Goal | Extract all lines that hold the string "wide".

Data section |
▽
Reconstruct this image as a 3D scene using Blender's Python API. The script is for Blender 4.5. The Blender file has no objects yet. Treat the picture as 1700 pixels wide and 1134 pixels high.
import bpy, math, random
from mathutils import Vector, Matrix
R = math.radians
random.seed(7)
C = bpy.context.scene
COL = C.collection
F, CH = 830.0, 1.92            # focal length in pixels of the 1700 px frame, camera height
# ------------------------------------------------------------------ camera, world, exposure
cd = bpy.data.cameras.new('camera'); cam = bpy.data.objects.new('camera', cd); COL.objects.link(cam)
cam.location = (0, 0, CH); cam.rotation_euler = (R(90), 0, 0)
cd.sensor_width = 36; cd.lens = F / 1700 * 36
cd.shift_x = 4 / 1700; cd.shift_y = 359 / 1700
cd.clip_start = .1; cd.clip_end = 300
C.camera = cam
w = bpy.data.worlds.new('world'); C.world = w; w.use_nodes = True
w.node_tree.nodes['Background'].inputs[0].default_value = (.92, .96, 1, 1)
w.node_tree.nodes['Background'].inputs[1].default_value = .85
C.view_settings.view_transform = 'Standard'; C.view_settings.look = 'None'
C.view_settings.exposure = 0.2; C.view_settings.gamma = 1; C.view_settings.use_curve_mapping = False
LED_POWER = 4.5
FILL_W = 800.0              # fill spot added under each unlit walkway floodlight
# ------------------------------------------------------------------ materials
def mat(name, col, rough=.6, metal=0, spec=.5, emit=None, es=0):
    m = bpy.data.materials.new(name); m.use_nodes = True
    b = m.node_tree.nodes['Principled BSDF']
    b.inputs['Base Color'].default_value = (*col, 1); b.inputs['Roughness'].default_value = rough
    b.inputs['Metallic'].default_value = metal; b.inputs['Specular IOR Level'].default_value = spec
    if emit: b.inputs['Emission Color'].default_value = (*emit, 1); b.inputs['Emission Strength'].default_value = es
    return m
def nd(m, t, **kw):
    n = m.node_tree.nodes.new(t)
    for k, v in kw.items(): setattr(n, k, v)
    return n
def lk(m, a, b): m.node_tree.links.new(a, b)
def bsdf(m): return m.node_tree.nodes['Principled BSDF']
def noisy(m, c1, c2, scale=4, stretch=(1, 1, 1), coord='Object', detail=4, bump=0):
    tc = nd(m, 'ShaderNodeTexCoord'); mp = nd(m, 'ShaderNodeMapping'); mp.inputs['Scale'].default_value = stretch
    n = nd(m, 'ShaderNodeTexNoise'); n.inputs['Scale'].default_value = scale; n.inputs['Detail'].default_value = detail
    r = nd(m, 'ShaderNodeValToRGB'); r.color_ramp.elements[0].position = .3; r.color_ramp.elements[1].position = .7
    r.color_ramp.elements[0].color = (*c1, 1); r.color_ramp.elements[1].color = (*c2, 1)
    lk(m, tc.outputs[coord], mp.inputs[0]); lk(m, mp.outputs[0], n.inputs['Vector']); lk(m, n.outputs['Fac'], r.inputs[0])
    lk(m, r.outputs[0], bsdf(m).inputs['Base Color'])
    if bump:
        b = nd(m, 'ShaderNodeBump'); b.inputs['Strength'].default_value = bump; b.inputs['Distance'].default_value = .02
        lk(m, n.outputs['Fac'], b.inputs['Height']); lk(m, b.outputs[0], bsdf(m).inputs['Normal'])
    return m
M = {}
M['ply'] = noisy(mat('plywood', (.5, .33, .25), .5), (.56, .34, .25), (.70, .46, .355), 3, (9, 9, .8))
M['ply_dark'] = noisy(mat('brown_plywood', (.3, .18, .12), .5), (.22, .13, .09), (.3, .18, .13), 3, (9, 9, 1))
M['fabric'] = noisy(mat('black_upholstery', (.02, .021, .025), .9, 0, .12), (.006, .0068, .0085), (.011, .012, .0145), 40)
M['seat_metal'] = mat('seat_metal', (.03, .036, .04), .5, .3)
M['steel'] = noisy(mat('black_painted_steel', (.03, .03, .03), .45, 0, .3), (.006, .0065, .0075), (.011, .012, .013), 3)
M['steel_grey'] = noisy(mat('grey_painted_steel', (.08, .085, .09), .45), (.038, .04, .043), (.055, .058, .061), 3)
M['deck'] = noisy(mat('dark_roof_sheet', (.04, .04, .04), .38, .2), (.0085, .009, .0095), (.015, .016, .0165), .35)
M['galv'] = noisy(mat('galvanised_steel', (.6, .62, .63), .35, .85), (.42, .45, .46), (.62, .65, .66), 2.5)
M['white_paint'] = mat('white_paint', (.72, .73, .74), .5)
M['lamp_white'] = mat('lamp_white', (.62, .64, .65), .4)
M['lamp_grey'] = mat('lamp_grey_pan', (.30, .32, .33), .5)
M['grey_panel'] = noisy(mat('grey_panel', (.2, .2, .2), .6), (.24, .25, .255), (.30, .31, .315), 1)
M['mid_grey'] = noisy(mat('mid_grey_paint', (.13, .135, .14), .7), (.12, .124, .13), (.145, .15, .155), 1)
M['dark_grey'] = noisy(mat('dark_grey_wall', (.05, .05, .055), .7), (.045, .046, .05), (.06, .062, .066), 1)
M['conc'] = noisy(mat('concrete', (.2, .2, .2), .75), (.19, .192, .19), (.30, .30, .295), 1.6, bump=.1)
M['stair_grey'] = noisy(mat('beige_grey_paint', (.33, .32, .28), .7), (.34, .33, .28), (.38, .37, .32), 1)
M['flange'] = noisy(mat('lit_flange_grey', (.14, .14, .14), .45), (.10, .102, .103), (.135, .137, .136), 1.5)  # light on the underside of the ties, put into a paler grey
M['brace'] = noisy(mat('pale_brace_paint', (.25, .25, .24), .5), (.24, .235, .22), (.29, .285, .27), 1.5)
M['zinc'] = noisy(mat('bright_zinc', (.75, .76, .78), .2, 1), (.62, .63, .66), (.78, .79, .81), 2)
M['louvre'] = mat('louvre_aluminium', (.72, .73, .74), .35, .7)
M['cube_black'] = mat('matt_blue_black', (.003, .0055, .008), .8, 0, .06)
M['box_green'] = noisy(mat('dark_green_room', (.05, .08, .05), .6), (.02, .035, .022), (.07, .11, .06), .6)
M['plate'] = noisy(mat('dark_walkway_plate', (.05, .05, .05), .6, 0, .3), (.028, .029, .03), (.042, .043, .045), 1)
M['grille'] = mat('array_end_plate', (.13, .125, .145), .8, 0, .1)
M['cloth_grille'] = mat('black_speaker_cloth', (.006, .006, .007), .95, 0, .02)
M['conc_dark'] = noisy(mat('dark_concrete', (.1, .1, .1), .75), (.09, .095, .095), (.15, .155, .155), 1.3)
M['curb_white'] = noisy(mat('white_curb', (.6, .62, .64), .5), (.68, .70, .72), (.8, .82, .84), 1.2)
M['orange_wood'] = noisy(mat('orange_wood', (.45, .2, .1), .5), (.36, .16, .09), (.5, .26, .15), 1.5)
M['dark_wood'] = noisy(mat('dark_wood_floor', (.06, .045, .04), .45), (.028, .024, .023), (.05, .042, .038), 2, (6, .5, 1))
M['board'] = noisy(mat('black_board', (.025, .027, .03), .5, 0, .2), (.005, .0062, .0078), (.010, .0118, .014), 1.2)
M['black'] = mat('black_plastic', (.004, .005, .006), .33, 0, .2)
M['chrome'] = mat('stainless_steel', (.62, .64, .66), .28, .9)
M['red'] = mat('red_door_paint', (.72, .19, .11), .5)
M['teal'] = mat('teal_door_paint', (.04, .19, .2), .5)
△
▽
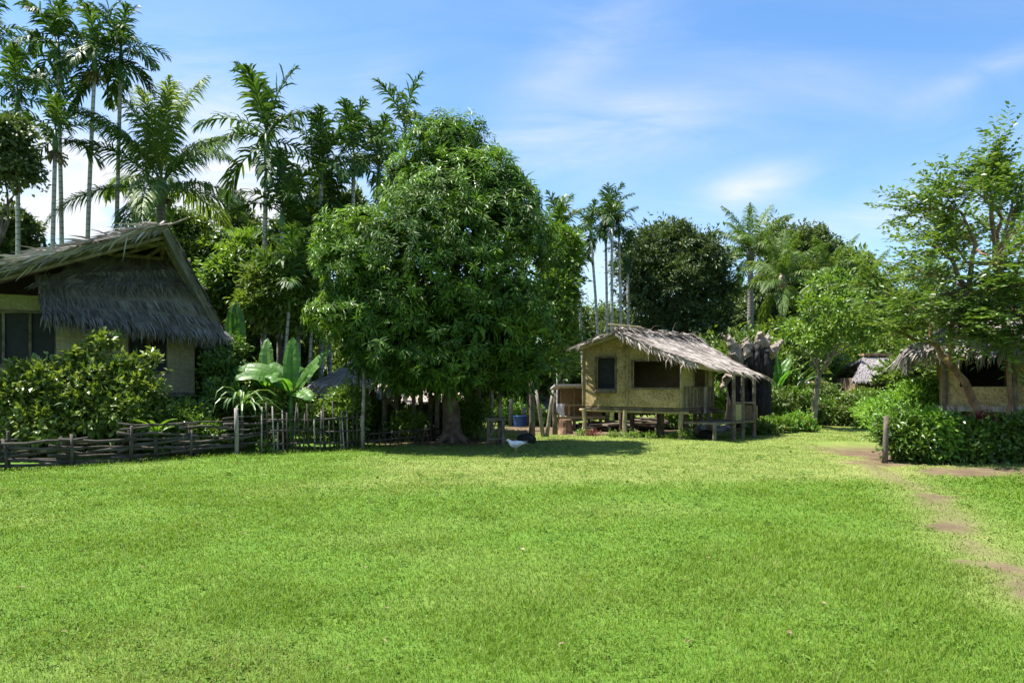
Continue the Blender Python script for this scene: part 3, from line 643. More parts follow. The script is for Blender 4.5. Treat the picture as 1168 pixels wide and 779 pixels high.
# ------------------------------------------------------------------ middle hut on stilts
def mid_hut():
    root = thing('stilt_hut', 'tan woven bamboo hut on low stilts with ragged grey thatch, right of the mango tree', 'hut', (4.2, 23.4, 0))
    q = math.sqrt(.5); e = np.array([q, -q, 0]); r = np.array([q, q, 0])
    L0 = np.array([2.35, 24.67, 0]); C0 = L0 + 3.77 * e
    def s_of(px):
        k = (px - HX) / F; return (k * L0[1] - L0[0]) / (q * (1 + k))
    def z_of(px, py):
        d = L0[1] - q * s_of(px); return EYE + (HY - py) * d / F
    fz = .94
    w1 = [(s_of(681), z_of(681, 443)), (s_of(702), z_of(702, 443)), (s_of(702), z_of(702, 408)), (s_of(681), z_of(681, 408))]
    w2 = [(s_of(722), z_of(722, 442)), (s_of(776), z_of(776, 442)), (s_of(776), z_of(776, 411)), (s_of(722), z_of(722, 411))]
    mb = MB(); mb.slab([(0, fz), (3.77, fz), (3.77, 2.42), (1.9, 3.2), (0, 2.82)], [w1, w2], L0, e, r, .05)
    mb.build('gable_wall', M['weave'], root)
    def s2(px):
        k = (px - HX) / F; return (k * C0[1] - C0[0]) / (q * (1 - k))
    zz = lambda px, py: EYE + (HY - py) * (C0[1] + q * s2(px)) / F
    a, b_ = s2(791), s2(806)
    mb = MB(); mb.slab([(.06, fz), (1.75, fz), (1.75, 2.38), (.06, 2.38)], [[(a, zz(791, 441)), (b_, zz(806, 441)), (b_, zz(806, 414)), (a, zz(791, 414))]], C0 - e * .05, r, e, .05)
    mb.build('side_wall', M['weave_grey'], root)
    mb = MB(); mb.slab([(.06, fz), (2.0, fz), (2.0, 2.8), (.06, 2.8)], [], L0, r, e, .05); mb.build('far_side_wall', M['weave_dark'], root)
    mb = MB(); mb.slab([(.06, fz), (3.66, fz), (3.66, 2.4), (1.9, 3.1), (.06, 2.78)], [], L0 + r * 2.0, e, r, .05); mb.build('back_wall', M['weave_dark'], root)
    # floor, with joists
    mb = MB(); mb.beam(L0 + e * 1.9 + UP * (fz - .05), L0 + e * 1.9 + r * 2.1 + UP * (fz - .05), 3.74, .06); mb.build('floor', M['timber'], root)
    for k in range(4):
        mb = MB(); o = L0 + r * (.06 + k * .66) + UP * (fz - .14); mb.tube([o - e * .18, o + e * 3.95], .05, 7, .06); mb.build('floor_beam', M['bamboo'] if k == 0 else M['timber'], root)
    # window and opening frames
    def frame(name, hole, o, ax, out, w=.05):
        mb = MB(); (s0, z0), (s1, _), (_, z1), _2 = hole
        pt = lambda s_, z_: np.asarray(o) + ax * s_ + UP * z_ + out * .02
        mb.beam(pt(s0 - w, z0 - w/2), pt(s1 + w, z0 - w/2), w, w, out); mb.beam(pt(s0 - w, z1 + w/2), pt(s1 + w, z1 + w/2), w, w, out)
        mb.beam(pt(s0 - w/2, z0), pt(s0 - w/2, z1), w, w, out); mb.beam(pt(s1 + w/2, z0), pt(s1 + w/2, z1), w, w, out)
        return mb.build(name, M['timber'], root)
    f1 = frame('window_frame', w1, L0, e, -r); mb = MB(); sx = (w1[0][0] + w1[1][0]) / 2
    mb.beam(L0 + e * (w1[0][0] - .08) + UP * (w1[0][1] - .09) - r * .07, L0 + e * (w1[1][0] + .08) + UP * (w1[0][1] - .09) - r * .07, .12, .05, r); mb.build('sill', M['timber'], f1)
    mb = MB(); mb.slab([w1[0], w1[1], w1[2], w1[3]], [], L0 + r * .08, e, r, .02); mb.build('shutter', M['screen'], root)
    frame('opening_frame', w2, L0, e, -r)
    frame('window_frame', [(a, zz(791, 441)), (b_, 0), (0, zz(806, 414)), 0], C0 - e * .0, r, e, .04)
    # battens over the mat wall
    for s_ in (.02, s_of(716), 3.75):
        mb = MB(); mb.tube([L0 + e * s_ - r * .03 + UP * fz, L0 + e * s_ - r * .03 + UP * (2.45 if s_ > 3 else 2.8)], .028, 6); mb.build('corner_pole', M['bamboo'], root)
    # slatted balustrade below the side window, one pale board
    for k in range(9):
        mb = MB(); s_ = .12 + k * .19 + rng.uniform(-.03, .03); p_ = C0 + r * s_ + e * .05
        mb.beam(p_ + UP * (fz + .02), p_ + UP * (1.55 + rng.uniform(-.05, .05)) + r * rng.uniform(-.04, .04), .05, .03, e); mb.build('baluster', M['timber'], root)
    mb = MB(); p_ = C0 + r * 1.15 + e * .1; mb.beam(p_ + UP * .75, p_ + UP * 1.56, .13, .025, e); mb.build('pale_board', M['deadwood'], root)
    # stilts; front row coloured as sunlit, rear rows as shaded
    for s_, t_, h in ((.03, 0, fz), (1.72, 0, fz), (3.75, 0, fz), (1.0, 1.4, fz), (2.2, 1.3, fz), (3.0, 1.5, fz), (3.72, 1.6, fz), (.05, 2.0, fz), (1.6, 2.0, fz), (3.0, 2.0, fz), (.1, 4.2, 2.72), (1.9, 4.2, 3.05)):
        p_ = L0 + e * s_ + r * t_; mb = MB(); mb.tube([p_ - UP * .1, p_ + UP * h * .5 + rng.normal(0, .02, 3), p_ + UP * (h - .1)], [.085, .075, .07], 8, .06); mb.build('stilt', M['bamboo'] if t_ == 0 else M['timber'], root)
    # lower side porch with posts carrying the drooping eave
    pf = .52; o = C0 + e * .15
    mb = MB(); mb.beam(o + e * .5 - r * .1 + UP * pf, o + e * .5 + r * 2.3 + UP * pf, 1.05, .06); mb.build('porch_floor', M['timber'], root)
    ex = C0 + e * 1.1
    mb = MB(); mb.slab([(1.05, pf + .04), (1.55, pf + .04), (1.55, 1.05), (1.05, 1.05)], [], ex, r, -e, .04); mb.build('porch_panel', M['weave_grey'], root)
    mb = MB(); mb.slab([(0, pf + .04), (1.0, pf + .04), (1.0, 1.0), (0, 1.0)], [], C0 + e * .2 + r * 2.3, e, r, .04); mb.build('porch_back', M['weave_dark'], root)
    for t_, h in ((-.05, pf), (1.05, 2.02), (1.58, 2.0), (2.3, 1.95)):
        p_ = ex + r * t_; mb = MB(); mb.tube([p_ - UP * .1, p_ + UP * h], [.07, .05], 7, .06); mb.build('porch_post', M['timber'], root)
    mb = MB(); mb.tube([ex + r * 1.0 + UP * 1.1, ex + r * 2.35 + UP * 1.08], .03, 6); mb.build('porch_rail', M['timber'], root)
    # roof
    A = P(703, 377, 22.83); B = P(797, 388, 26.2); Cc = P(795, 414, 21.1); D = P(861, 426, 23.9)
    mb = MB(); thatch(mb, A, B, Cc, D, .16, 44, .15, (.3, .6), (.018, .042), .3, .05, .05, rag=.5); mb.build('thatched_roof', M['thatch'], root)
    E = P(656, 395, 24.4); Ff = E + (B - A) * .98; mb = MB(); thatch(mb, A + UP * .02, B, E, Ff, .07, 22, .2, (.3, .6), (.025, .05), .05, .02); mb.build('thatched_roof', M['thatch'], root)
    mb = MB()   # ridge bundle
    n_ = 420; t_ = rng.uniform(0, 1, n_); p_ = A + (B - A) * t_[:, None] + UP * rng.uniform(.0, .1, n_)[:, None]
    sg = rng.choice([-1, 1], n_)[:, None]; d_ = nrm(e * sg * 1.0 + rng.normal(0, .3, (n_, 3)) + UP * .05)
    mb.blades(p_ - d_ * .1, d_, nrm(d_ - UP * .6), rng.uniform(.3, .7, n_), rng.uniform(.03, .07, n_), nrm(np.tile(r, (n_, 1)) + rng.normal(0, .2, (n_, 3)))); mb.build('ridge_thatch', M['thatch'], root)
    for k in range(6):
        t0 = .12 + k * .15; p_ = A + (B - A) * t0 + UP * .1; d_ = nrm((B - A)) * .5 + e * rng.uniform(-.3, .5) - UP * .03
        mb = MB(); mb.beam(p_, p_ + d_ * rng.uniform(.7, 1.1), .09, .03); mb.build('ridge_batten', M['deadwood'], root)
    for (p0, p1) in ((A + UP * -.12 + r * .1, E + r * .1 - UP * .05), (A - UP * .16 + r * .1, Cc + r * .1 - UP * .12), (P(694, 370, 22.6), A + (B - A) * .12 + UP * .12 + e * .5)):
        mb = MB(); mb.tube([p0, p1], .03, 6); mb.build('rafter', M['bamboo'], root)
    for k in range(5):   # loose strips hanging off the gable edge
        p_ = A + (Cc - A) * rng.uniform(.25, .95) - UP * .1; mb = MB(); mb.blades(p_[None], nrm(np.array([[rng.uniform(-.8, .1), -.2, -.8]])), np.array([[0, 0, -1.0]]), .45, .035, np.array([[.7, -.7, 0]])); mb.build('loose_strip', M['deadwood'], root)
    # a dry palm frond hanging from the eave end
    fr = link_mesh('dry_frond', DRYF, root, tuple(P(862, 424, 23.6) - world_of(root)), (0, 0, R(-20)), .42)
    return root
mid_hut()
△
▽
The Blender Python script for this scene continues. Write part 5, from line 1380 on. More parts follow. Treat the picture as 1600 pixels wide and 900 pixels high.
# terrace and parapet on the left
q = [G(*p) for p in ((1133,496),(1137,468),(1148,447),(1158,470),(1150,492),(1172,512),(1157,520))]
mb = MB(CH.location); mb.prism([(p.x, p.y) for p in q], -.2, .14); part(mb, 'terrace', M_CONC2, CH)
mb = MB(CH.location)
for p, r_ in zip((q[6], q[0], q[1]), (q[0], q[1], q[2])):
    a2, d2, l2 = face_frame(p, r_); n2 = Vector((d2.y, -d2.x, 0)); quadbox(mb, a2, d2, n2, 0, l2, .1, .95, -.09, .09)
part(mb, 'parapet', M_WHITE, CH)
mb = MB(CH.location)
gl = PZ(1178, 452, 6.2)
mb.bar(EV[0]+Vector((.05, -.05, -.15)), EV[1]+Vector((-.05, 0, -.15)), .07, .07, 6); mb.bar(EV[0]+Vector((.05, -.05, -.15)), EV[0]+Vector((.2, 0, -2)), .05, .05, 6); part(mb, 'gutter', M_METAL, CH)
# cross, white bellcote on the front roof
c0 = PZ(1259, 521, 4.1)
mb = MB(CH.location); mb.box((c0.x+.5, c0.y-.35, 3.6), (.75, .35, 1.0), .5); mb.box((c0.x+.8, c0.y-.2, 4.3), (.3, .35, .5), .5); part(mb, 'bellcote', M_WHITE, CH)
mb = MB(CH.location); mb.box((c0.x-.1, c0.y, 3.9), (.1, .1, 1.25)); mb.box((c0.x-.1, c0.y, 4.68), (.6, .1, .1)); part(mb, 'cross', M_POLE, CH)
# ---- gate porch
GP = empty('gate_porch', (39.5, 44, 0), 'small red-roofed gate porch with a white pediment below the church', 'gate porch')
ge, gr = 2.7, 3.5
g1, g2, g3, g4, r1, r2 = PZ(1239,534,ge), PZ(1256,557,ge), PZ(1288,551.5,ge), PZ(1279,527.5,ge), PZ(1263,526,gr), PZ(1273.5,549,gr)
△
Result |
Reconstruct this image as a 3D scene using Blender's Python API. The script is for Blender 4.5. The Blender file has no objects yet. Treat the picture as 1700 pixels wide and 1134 pixels high.
Continue the Blender Python script for this scene: part 3, from line 643. More parts follow. The script is for Blender 4.5. Treat the picture as 1168 pixels wide and 779 pixels high.
The Blender Python script for this scene continues. Write part 5, from line 1380 on. More parts follow. Treat the picture as 1600 pixels wide and 900 pixels high.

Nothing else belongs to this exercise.